Abstract
In nineteenth-century Qajar Iran, it was somewhat commonplace to give a slave as a gift. This was both a show of power and a way to garner favor – the act of giving a slave as a gift not wholly dissimilar to solidifying a political bond through marriage. Through this act of gift giving, the object becomes something other than what it was initially, by performing a particular role designated by the nature of the gift. I will place the concepts of gift-giving, performativity, and becoming in conversation with one another, be it through marriage or the giving of slaves and/or domestics as gifts, arguing that the affects surrounding the performances of the good wife, good mistress, and good and faithful servant/slave were quite similar across ethnic and racial boundaries. Yet, while the roles being performed across ethnic and racial boundaries were similar, the differences in affects surrounding the performances and processes of becoming are manifold – different reactions to races and ethnicities come to the fore when these similar performances are examined. While there has recently been more scholarship on slavery and domesticity in Iran, these questions of affect and performativity, which can give greater insight into the racial and ethnic dimensions of servitude, have yet to be addressed.

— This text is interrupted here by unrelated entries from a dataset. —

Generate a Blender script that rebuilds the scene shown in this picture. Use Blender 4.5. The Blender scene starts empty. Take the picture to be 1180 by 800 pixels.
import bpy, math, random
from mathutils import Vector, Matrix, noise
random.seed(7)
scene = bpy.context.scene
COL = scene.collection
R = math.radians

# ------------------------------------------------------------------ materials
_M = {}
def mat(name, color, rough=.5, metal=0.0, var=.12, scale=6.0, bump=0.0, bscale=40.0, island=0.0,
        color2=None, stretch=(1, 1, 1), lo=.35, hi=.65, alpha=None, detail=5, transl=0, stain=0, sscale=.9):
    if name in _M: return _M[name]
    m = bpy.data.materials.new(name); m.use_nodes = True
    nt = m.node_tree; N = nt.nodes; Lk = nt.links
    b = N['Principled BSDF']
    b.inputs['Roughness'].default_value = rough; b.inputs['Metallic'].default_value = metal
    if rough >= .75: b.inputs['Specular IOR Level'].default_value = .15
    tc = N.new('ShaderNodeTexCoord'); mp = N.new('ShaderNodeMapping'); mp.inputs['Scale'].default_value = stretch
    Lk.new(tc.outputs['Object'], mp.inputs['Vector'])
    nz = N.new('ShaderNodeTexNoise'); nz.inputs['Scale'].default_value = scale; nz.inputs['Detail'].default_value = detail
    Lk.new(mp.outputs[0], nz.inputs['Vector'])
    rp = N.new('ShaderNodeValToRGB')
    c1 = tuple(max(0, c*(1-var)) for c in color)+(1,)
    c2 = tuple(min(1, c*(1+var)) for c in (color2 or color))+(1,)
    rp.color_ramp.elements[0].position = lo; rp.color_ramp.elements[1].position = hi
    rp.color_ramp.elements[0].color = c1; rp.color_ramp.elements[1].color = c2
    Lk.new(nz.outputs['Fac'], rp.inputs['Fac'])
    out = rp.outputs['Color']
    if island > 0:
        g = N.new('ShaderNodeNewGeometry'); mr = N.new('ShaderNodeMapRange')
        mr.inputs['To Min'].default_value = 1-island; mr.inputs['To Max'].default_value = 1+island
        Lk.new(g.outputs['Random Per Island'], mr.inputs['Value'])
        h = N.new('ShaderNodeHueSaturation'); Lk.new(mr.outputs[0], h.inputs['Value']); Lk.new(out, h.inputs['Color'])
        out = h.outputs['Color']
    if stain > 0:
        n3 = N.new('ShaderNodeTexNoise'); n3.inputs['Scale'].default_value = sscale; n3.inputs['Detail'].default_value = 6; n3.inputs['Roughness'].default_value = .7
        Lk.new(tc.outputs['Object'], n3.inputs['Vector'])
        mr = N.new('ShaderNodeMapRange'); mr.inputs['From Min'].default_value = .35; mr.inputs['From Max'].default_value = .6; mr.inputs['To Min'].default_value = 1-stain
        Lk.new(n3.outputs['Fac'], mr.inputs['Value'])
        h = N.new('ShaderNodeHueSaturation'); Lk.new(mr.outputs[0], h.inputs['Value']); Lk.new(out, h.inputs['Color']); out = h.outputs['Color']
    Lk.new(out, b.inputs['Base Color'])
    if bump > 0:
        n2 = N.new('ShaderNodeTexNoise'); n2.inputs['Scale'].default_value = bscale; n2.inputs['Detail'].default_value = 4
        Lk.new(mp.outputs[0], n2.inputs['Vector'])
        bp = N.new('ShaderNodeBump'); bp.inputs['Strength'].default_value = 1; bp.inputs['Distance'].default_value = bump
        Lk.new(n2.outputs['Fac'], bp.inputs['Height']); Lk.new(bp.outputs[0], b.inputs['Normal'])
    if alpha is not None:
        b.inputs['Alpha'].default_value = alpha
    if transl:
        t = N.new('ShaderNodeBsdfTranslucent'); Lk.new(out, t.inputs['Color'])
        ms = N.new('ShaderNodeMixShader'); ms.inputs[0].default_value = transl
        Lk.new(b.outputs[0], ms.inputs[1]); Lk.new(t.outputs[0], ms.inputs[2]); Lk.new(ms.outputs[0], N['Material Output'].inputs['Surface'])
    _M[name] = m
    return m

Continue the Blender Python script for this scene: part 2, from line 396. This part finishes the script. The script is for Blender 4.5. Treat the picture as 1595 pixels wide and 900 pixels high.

Through examining memoirs from nineteenth century Iran, along with marriage contracts and wills, in which slaves and servants were often included, this paper will ultimately ask the question: how did performances of various domestic roles, and the responses to those performances, say about perceived ethnic and racial differences? Also, what language is used in the feelings and affects surrounding giving or buying and/or selling slaves, servants, or royal women, and their processes of becoming servants or wives? How do non-royal women “pass” as royal, or embody becoming royal? I will also explore how the language surrounding slavery and domesticity in regards to race changed over time, transforming, to an extent, the meaning of race itself in the context of who counted as a slave versus simply a domestic servant, in other words, racializing race. While processes of performing various roles were intimately tied to becoming more powerful in spaces of domesticity, regardless of race, race and ethnicity still figured heavily into perceptions of power and influence.